[Data start]
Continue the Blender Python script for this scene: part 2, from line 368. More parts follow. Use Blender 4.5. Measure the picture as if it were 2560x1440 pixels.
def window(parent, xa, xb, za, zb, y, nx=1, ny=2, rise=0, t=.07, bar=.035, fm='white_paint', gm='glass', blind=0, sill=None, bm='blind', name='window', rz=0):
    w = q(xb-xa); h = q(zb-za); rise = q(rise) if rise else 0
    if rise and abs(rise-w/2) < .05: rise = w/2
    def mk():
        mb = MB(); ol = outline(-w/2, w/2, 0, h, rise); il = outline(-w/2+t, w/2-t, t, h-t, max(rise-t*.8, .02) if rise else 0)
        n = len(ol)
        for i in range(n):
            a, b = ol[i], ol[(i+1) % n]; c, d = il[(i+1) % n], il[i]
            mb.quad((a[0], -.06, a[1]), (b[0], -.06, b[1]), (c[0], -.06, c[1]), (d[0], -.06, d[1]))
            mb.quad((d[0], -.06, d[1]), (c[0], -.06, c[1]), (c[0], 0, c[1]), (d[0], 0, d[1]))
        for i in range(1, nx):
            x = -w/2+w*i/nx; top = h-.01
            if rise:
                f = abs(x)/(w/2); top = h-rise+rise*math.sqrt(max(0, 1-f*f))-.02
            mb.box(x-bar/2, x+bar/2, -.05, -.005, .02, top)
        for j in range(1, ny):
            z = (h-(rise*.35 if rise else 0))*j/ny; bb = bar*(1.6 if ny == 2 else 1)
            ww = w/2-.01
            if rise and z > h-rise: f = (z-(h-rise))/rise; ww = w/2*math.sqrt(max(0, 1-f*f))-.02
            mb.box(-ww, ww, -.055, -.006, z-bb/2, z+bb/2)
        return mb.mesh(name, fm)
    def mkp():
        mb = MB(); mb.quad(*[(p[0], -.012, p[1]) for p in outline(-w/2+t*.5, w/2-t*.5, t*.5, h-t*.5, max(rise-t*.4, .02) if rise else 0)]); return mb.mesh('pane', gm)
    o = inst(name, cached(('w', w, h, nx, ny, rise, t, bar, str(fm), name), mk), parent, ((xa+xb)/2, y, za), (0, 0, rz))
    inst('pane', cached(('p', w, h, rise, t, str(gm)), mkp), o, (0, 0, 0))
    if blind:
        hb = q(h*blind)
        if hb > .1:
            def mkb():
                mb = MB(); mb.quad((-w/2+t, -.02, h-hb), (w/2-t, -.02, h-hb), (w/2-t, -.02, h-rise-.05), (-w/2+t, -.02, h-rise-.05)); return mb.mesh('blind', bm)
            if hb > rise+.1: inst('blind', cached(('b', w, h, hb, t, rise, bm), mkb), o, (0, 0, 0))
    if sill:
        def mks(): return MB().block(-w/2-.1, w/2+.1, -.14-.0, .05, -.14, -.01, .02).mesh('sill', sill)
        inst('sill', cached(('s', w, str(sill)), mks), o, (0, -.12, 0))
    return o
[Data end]
Copy the data above in full, character for character.

### Task solution
Continue the Blender Python script for this scene: part 2, from line 368. More parts follow. Use Blender 4.5. Measure the picture as if it were 2560x1440 pixels.
def window(parent, xa, xb, za, zb, y, nx=1, ny=2, rise=0, t=.07, bar=.035, fm='white_paint', gm='glass', blind=0, sill=None, bm='blind', name='window', rz=0):
    w = q(xb-xa); h = q(zb-za); rise = q(rise) if rise else 0
    if rise and abs(rise-w/2) < .05: rise = w/2
    def mk():
        mb = MB(); ol = outline(-w/2, w/2, 0, h, rise); il = outline(-w/2+t, w/2-t, t, h-t, max(rise-t*.8, .02) if rise else 0)
        n = len(ol)
        for i in range(n):
            a, b = ol[i], ol[(i+1) % n]; c, d = il[(i+1) % n], il[i]
            mb.quad((a[0], -.06, a[1]), (b[0], -.06, b[1]), (c[0], -.06, c[1]), (d[0], -.06, d[1]))
            mb.quad((d[0], -.06, d[1]), (c[0], -.06, c[1]), (c[0], 0, c[1]), (d[0], 0, d[1]))
        for i in range(1, nx):
            x = -w/2+w*i/nx; top = h-.01
            if rise:
                f = abs(x)/(w/2); top = h-rise+rise*math.sqrt(max(0, 1-f*f))-.02
            mb.box(x-bar/2, x+bar/2, -.05, -.005, .02, top)
        for j in range(1, ny):
            z = (h-(rise*.35 if rise else 0))*j/ny; bb = bar*(1.6 if ny == 2 else 1)
            ww = w/2-.01
            if rise and z > h-rise: f = (z-(h-rise))/rise; ww = w/2*math.sqrt(max(0, 1-f*f))-.02
            mb.box(-ww, ww, -.055, -.006, z-bb/2, z+bb/2)
        return mb.mesh(name, fm)
    def mkp():
        mb = MB(); mb.quad(*[(p[0], -.012, p[1]) for p in outline(-w/2+t*.5, w/2-t*.5, t*.5, h-t*.5, max(rise-t*.4, .02) if rise else 0)]); return mb.mesh('pane', gm)
    o = inst(name, cached(('w', w, h, nx, ny, rise, t, bar, str(fm), name), mk), parent, ((xa+xb)/2, y, za), (0, 0, rz))
    inst('pane', cached(('p', w, h, rise, t, str(gm)), mkp), o, (0, 0, 0))
    if blind:
        hb = q(h*blind)
        if hb > .1:
            def mkb():
                mb = MB(); mb.quad((-w/2+t, -.02, h-hb), (w/2-t, -.02, h-hb), (w/2-t, -.02, h-rise-.05), (-w/2+t, -.02, h-rise-.05)); return mb.mesh('blind', bm)
            if hb > rise+.1: inst('blind', cached(('b', w, h, hb, t, rise, bm), mkb), o, (0, 0, 0))
    if sill:
        def mks(): return MB().block(-w/2-.1, w/2+.1, -.14-.0, .05, -.14, -.01, .02).mesh('sill', sill)
        inst('sill', cached(('s', w, str(sill)), mks), o, (0, -.12, 0))
    return o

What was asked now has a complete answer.